DISCOVERING SYMMETRY WITH KALEIDOTILE

SYMMETRIES IN THE PLANE

ACTIVITY SHEET

The exercises contained in this activity require the KaleidoTile program developed by Jeff Weeks. If you do not yet have a copy of this software, you may wish to download KaleidoTile.

For more information regarding this activity and its objectives, see the accompanying Teacher's Guide.

Start up the KaleidoTile program on your computers and stop the polyhedron in the Tiling window from spinning. In the Symmetry Group window, choose the button labeled
(2, 3, 6). The resulting pattern tiles the plane. In the Basepoint window, move the base point to the center dot.
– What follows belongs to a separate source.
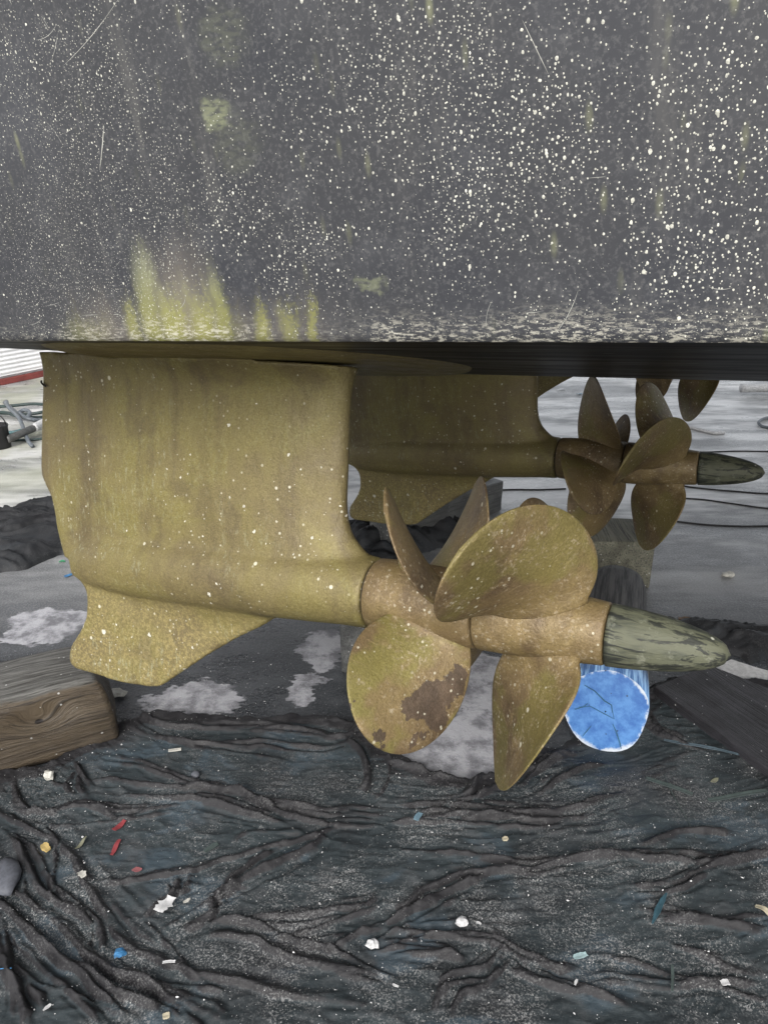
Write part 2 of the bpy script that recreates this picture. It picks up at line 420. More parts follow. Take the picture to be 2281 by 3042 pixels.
# ------------------------------------------------------------------ boat hull
BF = frame(P1, A, L, Nn)
boat = empty('motor_boat', BF)
tag(boat, 'dark grey boat hull above the drives, spotted white with a yellow-green algae patch', 'boat')
KEEL = 1.206
def nE(a): return .287+.045*max(0., -a-.2)
ST = [-1.8, -1.5, -1.2, -.9, -.6, -.4, -.2, 0, .3, .7, 1.2, 2, 3, 4.5, 6]
def sect(a):
    e = nE(a); pts = []
    pts += [(CH_L+.004, CH_N-.002)]
    dl, dn = .55-CH_L, e-CH_N
    pts += [(CH_L+dl*t, CH_N+dn*t) for t in (.12, .3, .5, .7, .9)]
    pts += [(.55, e+.002), (.62, e-.006), (.75, e-.022), (.95, e-.05), (KEEL, e-.085)]
    return pts+[(2*KEEL-l, n) for l, n in pts[-2::-1]]
rings = [np.array([(a, l, n) for l, n in sect(a)]) for a in ST]
V, F = loft(rings, closed=False)
obj('hull_bottom', fixn(mesh_of('hull_bottom', V, F)), M_BOT, boat)
FL_T = math.tan(math.radians(5))
TOPN = 2.5
def side(sg):
    rows = []
    for a in ST:
        r = []
        for n in (0, .004, .012, .05, .2, .5, 1.0, 1.6, TOPN-CH_N):
            off = .003*max(0, 1-n/.004) if n < .004 else 0
            l = CH_L-n*FL_T+off
            r.append((a, l if sg < 0 else 2*KEEL-l, CH_N-.002+n))
        rows.append(np.array(r))
    return loft(rows, closed=False)
V, F = side(-1); hull_side = obj('hull_side', mesh_of('hull_side', V, F), M_HULL, boat)
V, F = side(1); obj('hull_side', mesh_of('hull_side', V, F), M_HULL, boat)
for nm, a in (('transom', ST[0]), ('bow_bulkhead', ST[-1])):
    top = CH_L-(TOPN-CH_N)*FL_T
    pts = [(a, top, TOPN), (a, CH_L, CH_N)]+[(a, l, n) for l, n in sect(a)]+[(a, 2*KEEL-CH_L, CH_N), (a, 2*KEEL-top, TOPN)]
    obj(nm, mesh_of(nm, pts, [tuple(range(len(pts)))], False), M_HULL, boat)
top = CH_L-(TOPN-CH_N)*FL_T
obj('deck', mesh_of('deck', [(ST[0], top, TOPN), (ST[-1], top, TOPN), (ST[-1], 2*KEEL-top, TOPN), (ST[0], 2*KEEL-top, TOPN)], [(0, 1, 2, 3)], False), M_HULL, boat)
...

Find as many lines of reflection as you can in the pattern in the Tiling window. If you would like a hard copy of the pattern on which to sketch, choose Print in the File menu when you are in KaleidoTile.
When you have finished, choose dual edges from the What to Draw window. Dual edges appear in the pattern.
What is another name for these lines?

Without changing KaleidoTile's settings, complete the following exercises.

Definition: In KaleidoTile, the base triangle is the triangle with the darkest outline.

FIG.1
The triangles adjacent to the base triangle are the darkest triangles in this figure.

How are the triangles adjacent to the base triangle like the base triangle, and how are they different?
KaleidoTile starts with the base triangle and uses it to tile the plane. Explain why this base triangle has the same name as the "base triangle" we used when experimenting with the mirrors in Lesson 13.
Check your answer: Click on Demo under the Help menu at the top of the screen. Were you right?

Notice that each vertex of the base triangle touches a number of similar triangles.

Example

For each of the three vertices, count how many triangles meet at that vertex. The current pattern has 12 triangles at the left-most vertex, 4 at the middle vertex, and 6 at the left-most vertex. Start a table recording this information.
Create four different patterns by moving the base point, but without changing the symmetry group. For each pattern, count the number of triangles meeting at each vertex. Add this information to the table.
Examine your table. What is the pattern? What relation do these numbers have to the triple (2, 3, 6)?

In the More Symmetry Groups window, choose the settings ¼ / 2, ¼ / 4, ¼ / 4 and hit Set. Make sure the dual edges remain on.

Repeat what you did above, but with this new symmetry group. Specifically,

Look at four different patterns by moving the base point, but without changing the symmetry group.
For each pattern, count the number of triangles meeting at each vertex of the base triangle. Create another table recording your information. Here is a pattern to get you started; 8 triangles meet at each of the right and left vertices of the base triangle, and 4 meet at the middle vertex.

How do these numbers relate to the triple (2, 4, 4)? Compare the two tables. What is the pattern?

Challenge topic

Measure the angles of the base triangle.

How do these numbers relate to the triple (2, 4, 4)?
How do they relate to the number of triangles meeting at each vertex?
What is the sum of these angles?
What happens to these angles if you move the base point around, but do not change symmetry groups?

Return to the Symmetry Group (2, 3, 4), and measure the angles of the base triangle.

How do these numbers relate to the triple (2, 3, 4)?
For any particular pattern, what is the relationship between the angles of the base triangle and the symmetry group name?
What is the sum of the angles for any base triangle in the (2, 3, 4) symmetry group?

Predict which symmetry groups will result in a planar pattern.Check your answer by selecting these symmetry groups on KaleidoTile.